There are a plethora of Google Reader clients for Android, my favorite after trying many being Newsrob though Pulse has a bigger following, and Google finally made their own a few months back. Lacking in some areas and good in others with users articulating their impressions to Google, Google released a new and rather improved version of it, one that’s now worth mentioning.

Google Reader for Android aims to recreate the look and feel of the actual Google Reader on the web. It orders up your folders and individual feeds the same way you’ve got them on the web version, you can read individual feeds, all feeds from a folder you may have created or just get a list of all of your feeds and plow through it. Helpful, I have 80. Within each article you can star, like share, note, email, tag, keep unread – the same deal as on your computer and you can tell it whether to sync on its own or not.

Chief improvement in this version, syncing for offline use. And widgets for you widget lovers.

But I’d enabled that syncing last night, just threw my phone on airplane mode and I’m only getting twenty articles per feed and label, no images. What’s up with that? The syncing option offers to download frequently viewed feeds for offline use, but apparently it’s not figuring out what I view frequently from the cloud and twenty articles a feed just doesn’t cut it. Maybe if I used it for a while it would sync better? Still not too impressive.

Especially when you compare it to something like Newsrob. Top advantage of Google Reader, simplicity – passes the Mom test. Chief disadvantage of Newsrob, not free. But with Newsrob you can get under the hood as deeply as you want including specifying not only how many articles to download for offline use but whether to just download the articles, the images too, a simplified web page so you don’t get truncated articles from sites that truncate their feeds to get you on their site or the original page from the site, javascript on or off, notifications, and you can do that globally or for individual feeds or individual labels.

You can invert the colors to dark mode, you can specify offline syncing all the time or when only on wifi, intervals, flash on or off or on demand, how many to hold onto up to a thousand plus 500 of anything you starred plus 200 shared plus 200 noted (1900 total) and where to store the articles, whether to use Google’s mobilzer, you name it.

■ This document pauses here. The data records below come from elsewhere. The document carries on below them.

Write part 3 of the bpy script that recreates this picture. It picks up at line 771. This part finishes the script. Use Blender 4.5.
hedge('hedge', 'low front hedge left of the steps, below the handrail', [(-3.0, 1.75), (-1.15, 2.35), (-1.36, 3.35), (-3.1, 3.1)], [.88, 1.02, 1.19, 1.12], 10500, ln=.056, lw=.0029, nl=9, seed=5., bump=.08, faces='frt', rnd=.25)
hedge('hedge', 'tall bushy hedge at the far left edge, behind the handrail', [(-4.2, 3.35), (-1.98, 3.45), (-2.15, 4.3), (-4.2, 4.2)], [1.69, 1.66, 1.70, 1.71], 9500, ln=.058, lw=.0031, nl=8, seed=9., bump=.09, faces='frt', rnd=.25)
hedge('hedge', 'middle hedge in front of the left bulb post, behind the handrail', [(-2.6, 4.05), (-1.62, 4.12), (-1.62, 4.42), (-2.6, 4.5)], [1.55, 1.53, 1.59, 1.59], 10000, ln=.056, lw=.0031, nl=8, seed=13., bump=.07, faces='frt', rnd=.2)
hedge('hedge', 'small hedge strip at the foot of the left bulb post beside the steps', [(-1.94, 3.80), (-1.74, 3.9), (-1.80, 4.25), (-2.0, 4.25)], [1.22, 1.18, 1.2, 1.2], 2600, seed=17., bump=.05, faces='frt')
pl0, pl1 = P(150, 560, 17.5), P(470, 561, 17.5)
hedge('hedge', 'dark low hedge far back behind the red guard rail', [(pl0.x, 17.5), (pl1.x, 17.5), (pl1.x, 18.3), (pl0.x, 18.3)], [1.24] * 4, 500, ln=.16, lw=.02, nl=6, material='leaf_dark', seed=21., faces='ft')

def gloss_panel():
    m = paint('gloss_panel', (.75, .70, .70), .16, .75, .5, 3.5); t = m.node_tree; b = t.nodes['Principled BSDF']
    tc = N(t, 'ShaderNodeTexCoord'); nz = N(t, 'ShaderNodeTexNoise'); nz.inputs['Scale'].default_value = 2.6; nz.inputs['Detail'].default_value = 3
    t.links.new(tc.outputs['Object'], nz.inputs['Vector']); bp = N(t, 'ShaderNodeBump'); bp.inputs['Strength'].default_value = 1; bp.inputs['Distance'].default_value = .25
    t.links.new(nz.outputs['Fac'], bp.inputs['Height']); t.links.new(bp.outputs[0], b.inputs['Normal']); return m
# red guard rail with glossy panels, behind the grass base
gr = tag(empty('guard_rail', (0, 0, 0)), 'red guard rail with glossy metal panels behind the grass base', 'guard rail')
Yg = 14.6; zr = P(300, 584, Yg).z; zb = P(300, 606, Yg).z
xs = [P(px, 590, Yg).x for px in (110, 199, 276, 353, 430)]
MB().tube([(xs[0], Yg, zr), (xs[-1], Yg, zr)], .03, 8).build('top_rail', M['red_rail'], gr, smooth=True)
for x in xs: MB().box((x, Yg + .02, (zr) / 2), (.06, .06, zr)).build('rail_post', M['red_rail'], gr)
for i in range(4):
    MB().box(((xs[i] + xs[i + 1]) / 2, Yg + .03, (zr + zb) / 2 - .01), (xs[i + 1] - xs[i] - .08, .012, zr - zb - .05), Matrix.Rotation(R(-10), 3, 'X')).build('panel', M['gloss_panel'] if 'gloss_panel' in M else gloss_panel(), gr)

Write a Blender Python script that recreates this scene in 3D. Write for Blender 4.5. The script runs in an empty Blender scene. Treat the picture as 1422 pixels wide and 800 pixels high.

Now Mom doesn’t need all that shit but I do. How do you think I read Google’s Google Reader reader’s recent improvements from Google’s Google Reader Official Blog? Newsrob. Read the reader comments too because I download the full web pages behind the Google blogs’ articles. Half the stuff you see from me comes from Newsrob inspiration I get reading on the toilet or in the subway. I’m a power reader baby. That said, if I gave Newsrob to Mom anyway, it wouldn’t spook her, she wouldn’t need to dig through the options menu or see what happens if you longpress something. She wouldn’t need to manually add her own RSS feeds in addition to whatever she’s got on Google Reader, but she has that option with Newsrob.

Other than a slightly less Googly feel and not being free at a hefty €1.99 (though there is a free version with ads – well targeted ads too), there’s no downside of Newsrob over Google Reader either for you or for yo momma. Actually wait, wrong about that, Newsrob’s widgets only give you unread counts, they don’t scroll article titles. Perhaps that’s a dealbreaker for Mom. Or for you. So use both!